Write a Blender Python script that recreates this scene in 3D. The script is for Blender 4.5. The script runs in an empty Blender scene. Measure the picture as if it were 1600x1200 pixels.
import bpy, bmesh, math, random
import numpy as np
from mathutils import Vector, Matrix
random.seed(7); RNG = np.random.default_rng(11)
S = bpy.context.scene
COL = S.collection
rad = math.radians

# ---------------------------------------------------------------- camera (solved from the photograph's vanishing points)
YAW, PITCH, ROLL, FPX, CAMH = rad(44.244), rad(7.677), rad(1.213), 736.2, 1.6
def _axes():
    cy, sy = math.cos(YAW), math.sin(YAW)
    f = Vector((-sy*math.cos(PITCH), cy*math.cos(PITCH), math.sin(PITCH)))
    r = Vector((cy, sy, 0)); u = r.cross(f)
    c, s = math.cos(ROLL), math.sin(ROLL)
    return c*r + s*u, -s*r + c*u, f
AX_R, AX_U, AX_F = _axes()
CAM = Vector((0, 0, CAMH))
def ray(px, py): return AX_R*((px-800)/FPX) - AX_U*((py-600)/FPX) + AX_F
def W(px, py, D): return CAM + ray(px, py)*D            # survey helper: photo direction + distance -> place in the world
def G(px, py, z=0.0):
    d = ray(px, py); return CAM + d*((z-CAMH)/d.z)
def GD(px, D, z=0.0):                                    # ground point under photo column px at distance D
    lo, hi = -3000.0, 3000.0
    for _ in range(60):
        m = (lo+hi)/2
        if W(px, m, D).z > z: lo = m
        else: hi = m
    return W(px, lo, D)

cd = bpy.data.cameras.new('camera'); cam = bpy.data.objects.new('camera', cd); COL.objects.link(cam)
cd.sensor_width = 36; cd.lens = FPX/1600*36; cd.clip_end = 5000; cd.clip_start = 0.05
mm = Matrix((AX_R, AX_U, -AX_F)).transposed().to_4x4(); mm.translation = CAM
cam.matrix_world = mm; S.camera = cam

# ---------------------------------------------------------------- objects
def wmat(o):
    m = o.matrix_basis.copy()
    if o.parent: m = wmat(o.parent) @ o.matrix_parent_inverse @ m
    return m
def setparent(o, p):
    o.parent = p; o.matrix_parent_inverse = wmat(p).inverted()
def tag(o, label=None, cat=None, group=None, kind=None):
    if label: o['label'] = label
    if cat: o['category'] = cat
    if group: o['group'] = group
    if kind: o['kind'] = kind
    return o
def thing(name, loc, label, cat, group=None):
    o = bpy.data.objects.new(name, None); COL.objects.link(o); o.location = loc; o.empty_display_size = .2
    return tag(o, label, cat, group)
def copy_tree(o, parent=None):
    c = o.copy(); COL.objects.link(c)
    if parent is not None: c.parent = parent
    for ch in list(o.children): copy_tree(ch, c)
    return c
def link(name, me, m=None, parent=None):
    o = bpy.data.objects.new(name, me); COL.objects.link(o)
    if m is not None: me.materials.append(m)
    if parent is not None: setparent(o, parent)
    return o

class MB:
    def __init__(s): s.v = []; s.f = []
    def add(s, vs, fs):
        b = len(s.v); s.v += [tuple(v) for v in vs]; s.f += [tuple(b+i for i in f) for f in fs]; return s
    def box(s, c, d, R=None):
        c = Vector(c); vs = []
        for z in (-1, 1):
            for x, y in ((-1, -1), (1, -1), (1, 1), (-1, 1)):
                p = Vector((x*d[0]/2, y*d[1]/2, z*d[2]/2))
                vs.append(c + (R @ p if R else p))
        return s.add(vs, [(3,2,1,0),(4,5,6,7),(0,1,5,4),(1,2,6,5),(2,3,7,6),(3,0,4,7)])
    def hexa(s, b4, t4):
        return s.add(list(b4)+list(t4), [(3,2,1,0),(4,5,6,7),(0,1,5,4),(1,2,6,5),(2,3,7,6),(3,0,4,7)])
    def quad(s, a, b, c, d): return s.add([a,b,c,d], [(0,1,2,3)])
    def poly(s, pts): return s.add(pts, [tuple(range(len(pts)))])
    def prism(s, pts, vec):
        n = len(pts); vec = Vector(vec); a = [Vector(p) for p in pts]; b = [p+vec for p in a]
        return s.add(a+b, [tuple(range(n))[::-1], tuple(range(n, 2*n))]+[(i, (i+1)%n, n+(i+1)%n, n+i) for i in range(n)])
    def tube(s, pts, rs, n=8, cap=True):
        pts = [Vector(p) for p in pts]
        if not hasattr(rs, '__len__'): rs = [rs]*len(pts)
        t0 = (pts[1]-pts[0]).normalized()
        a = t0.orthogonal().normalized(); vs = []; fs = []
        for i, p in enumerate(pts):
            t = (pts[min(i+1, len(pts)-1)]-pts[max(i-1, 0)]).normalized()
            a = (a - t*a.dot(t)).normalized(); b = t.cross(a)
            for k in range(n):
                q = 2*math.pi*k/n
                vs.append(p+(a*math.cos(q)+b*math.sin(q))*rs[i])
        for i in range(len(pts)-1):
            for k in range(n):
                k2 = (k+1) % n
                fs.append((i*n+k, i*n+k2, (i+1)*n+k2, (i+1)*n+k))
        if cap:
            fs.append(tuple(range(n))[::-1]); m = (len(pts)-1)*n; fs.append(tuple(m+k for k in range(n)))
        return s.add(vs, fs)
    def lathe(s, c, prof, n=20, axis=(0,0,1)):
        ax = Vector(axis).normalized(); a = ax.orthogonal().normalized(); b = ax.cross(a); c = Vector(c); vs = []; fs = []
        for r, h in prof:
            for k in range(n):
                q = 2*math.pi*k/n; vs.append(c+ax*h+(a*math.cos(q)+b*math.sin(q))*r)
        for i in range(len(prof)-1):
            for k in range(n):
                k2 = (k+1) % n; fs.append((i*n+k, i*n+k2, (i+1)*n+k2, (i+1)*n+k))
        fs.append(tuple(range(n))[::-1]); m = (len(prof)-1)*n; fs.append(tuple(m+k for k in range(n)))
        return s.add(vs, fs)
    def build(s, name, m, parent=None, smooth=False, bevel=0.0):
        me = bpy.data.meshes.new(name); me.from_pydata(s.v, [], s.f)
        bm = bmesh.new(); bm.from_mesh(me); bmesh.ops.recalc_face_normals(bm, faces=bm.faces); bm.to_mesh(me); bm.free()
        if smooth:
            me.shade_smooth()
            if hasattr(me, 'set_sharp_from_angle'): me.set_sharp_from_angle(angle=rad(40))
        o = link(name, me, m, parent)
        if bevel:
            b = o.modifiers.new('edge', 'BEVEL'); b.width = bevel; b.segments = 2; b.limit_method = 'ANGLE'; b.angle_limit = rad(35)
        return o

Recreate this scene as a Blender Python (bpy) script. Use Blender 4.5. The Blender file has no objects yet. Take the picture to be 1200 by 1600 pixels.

- _WHAT YOU ARE ASKED TO DO_
Output the listing above word for word.

- _FINAL ANSWER_
Write a Blender Python script that recreates this scene in 3D. The script is for Blender 4.5. The script runs in an empty Blender scene. Measure the picture as if it were 1600x1200 pixels.
import bpy, bmesh, math, random
import numpy as np
from mathutils import Vector, Matrix
random.seed(7); RNG = np.random.default_rng(11)
S = bpy.context.scene
COL = S.collection
rad = math.radians

# ---------------------------------------------------------------- camera (solved from the photograph's vanishing points)
YAW, PITCH, ROLL, FPX, CAMH = rad(44.244), rad(7.677), rad(1.213), 736.2, 1.6
def _axes():
    cy, sy = math.cos(YAW), math.sin(YAW)
    f = Vector((-sy*math.cos(PITCH), cy*math.cos(PITCH), math.sin(PITCH)))
    r = Vector((cy, sy, 0)); u = r.cross(f)
    c, s = math.cos(ROLL), math.sin(ROLL)
    return c*r + s*u, -s*r + c*u, f
AX_R, AX_U, AX_F = _axes()
CAM = Vector((0, 0, CAMH))
def ray(px, py): return AX_R*((px-800)/FPX) - AX_U*((py-600)/FPX) + AX_F
def W(px, py, D): return CAM + ray(px, py)*D            # survey helper: photo direction + distance -> place in the world
def G(px, py, z=0.0):
    d = ray(px, py); return CAM + d*((z-CAMH)/d.z)
def GD(px, D, z=0.0):                                    # ground point under photo column px at distance D
    lo, hi = -3000.0, 3000.0
    for _ in range(60):
        m = (lo+hi)/2
        if W(px, m, D).z > z: lo = m
        else: hi = m
    return W(px, lo, D)

cd = bpy.data.cameras.new('camera'); cam = bpy.data.objects.new('camera', cd); COL.objects.link(cam)
cd.sensor_width = 36; cd.lens = FPX/1600*36; cd.clip_end = 5000; cd.clip_start = 0.05
mm = Matrix((AX_R, AX_U, -AX_F)).transposed().to_4x4(); mm.translation = CAM
cam.matrix_world = mm; S.camera = cam

# ---------------------------------------------------------------- objects
def wmat(o):
    m = o.matrix_basis.copy()
    if o.parent: m = wmat(o.parent) @ o.matrix_parent_inverse @ m
    return m
def setparent(o, p):
    o.parent = p; o.matrix_parent_inverse = wmat(p).inverted()
def tag(o, label=None, cat=None, group=None, kind=None):
    if label: o['label'] = label
    if cat: o['category'] = cat
    if group: o['group'] = group
    if kind: o['kind'] = kind
    return o
def thing(name, loc, label, cat, group=None):
    o = bpy.data.objects.new(name, None); COL.objects.link(o); o.location = loc; o.empty_display_size = .2
    return tag(o, label, cat, group)
def copy_tree(o, parent=None):
    c = o.copy(); COL.objects.link(c)
    if parent is not None: c.parent = parent
    for ch in list(o.children): copy_tree(ch, c)
    return c
def link(name, me, m=None, parent=None):
    o = bpy.data.objects.new(name, me); COL.objects.link(o)
    if m is not None: me.materials.append(m)
    if parent is not None: setparent(o, parent)
    return o

class MB:
    def __init__(s): s.v = []; s.f = []
    def add(s, vs, fs):
        b = len(s.v); s.v += [tuple(v) for v in vs]; s.f += [tuple(b+i for i in f) for f in fs]; return s
    def box(s, c, d, R=None):
        c = Vector(c); vs = []
        for z in (-1, 1):
            for x, y in ((-1, -1), (1, -1), (1, 1), (-1, 1)):
                p = Vector((x*d[0]/2, y*d[1]/2, z*d[2]/2))
                vs.append(c + (R @ p if R else p))
        return s.add(vs, [(3,2,1,0),(4,5,6,7),(0,1,5,4),(1,2,6,5),(2,3,7,6),(3,0,4,7)])
    def hexa(s, b4, t4):
        return s.add(list(b4)+list(t4), [(3,2,1,0),(4,5,6,7),(0,1,5,4),(1,2,6,5),(2,3,7,6),(3,0,4,7)])
    def quad(s, a, b, c, d): return s.add([a,b,c,d], [(0,1,2,3)])
    def poly(s, pts): return s.add(pts, [tuple(range(len(pts)))])
    def prism(s, pts, vec):
        n = len(pts); vec = Vector(vec); a = [Vector(p) for p in pts]; b = [p+vec for p in a]
        return s.add(a+b, [tuple(range(n))[::-1], tuple(range(n, 2*n))]+[(i, (i+1)%n, n+(i+1)%n, n+i) for i in range(n)])
    def tube(s, pts, rs, n=8, cap=True):
        pts = [Vector(p) for p in pts]
        if not hasattr(rs, '__len__'): rs = [rs]*len(pts)
        t0 = (pts[1]-pts[0]).normalized()
        a = t0.orthogonal().normalized(); vs = []; fs = []
        for i, p in enumerate(pts):
            t = (pts[min(i+1, len(pts)-1)]-pts[max(i-1, 0)]).normalized()
            a = (a - t*a.dot(t)).normalized(); b = t.cross(a)
            for k in range(n):
                q = 2*math.pi*k/n
                vs.append(p+(a*math.cos(q)+b*math.sin(q))*rs[i])
        for i in range(len(pts)-1):
            for k in range(n):
                k2 = (k+1) % n
                fs.append((i*n+k, i*n+k2, (i+1)*n+k2, (i+1)*n+k))
        if cap:
            fs.append(tuple(range(n))[::-1]); m = (len(pts)-1)*n; fs.append(tuple(m+k for k in range(n)))
        return s.add(vs, fs)
    def lathe(s, c, prof, n=20, axis=(0,0,1)):
        ax = Vector(axis).normalized(); a = ax.orthogonal().normalized(); b = ax.cross(a); c = Vector(c); vs = []; fs = []
        for r, h in prof:
            for k in range(n):
                q = 2*math.pi*k/n; vs.append(c+ax*h+(a*math.cos(q)+b*math.sin(q))*r)
        for i in range(len(prof)-1):
            for k in range(n):
                k2 = (k+1) % n; fs.append((i*n+k, i*n+k2, (i+1)*n+k2, (i+1)*n+k))
        fs.append(tuple(range(n))[::-1]); m = (len(prof)-1)*n; fs.append(tuple(m+k for k in range(n)))
        return s.add(vs, fs)
    def build(s, name, m, parent=None, smooth=False, bevel=0.0):
        me = bpy.data.meshes.new(name); me.from_pydata(s.v, [], s.f)
        bm = bmesh.new(); bm.from_mesh(me); bmesh.ops.recalc_face_normals(bm, faces=bm.faces); bm.to_mesh(me); bm.free()
        if smooth:
            me.shade_smooth()
            if hasattr(me, 'set_sharp_from_angle'): me.set_sharp_from_angle(angle=rad(40))
        o = link(name, me, m, parent)
        if bevel:
            b = o.modifiers.new('edge', 'BEVEL'); b.width = bevel; b.segments = 2; b.limit_method = 'ANGLE'; b.angle_limit = rad(35)
        return o

Recreate this scene as a Blender Python (bpy) script. Use Blender 4.5. The Blender file has no objects yet. Take the picture to be 1200 by 1600 pixels.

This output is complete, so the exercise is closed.